Monday, August 17, 2009

Just Call Me Angry in the Morning...

Is it normal to wake up in the morning and be completely & totally angry that one has to get up and get out of bed? I hope so. Today was my second day back at work, which means I have to get up early, yet again. All summer long, I leisurely awoke when I got good and ready unless the Hubbster decided to wake up in pain (still no Kidney Stone passage as of this afternoon). And now, all of a sudden, I'm back waking up violently to the sound of my cell phone's alarm clock and incredibly angry.


Am I angry at my job?
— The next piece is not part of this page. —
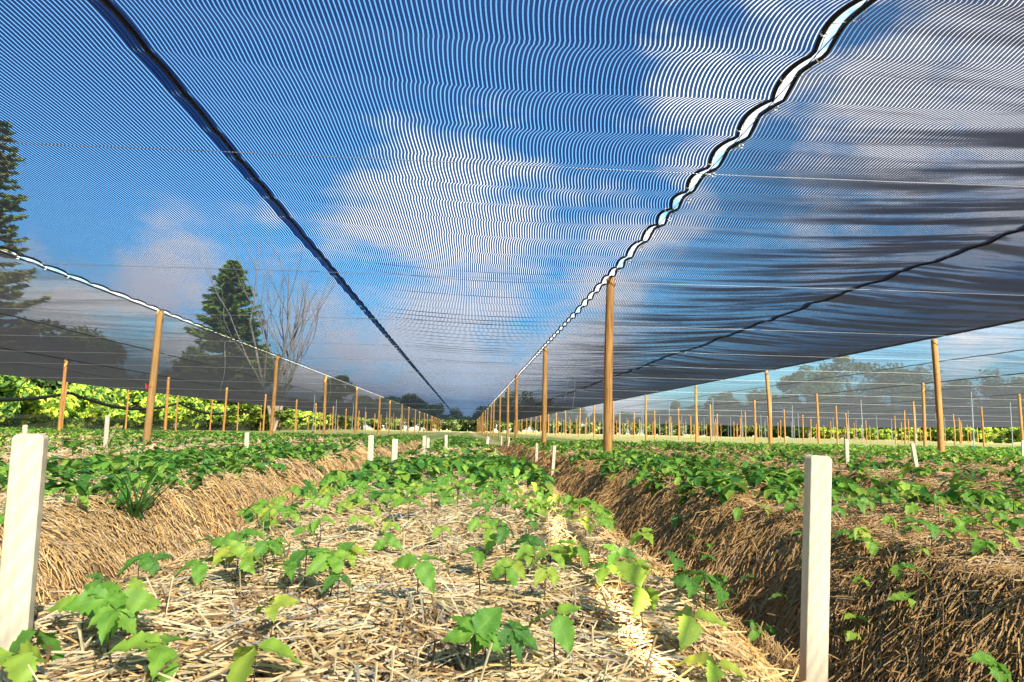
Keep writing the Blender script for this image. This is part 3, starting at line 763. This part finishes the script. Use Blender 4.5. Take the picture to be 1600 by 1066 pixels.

Goodness no, after all I'm only on day two of 215. Am I angry that I didn't have the good fortune to marry Prince William like I always said I would back in 6th grade? Nope, he turned out to be less good looking than I thought he would-- and who wants all that family drama anyway? Am I angry that I can't do what I want anymore, at least for a while? Probably so... sounds right.


I hate to admit it, but really, if I had my way, I'd never work another day in my life if it meant getting up before 9:00am. But my job is to work with children and working with children means getting up really, really early and forcing a smile even when you're really, really angry that you had to get out of bed.

Now I realize that I'm blessed to have a job and able to work every day. I know plenty of people that are sick and/or afflicted that would give their eye teeth to just be able to get out of bed and do an honest days work. That being said, knowing how fortunate and lucky I am to be able bodied, I still get a little jealous when I think about all those wonderfully rested retired people that get to do basically whatever they feel like all day long.

The good news about my early morning anger-- it quickly erodes into acceptance. Acceptance of the fact that if I want a new car and the dream house, I've got to get my bony butt out of the cozy warmth that is my bed, and get in the shower and start my day.

So start my day I did, in anger, which melted into acceptance. Tomorrow I probably will do the same.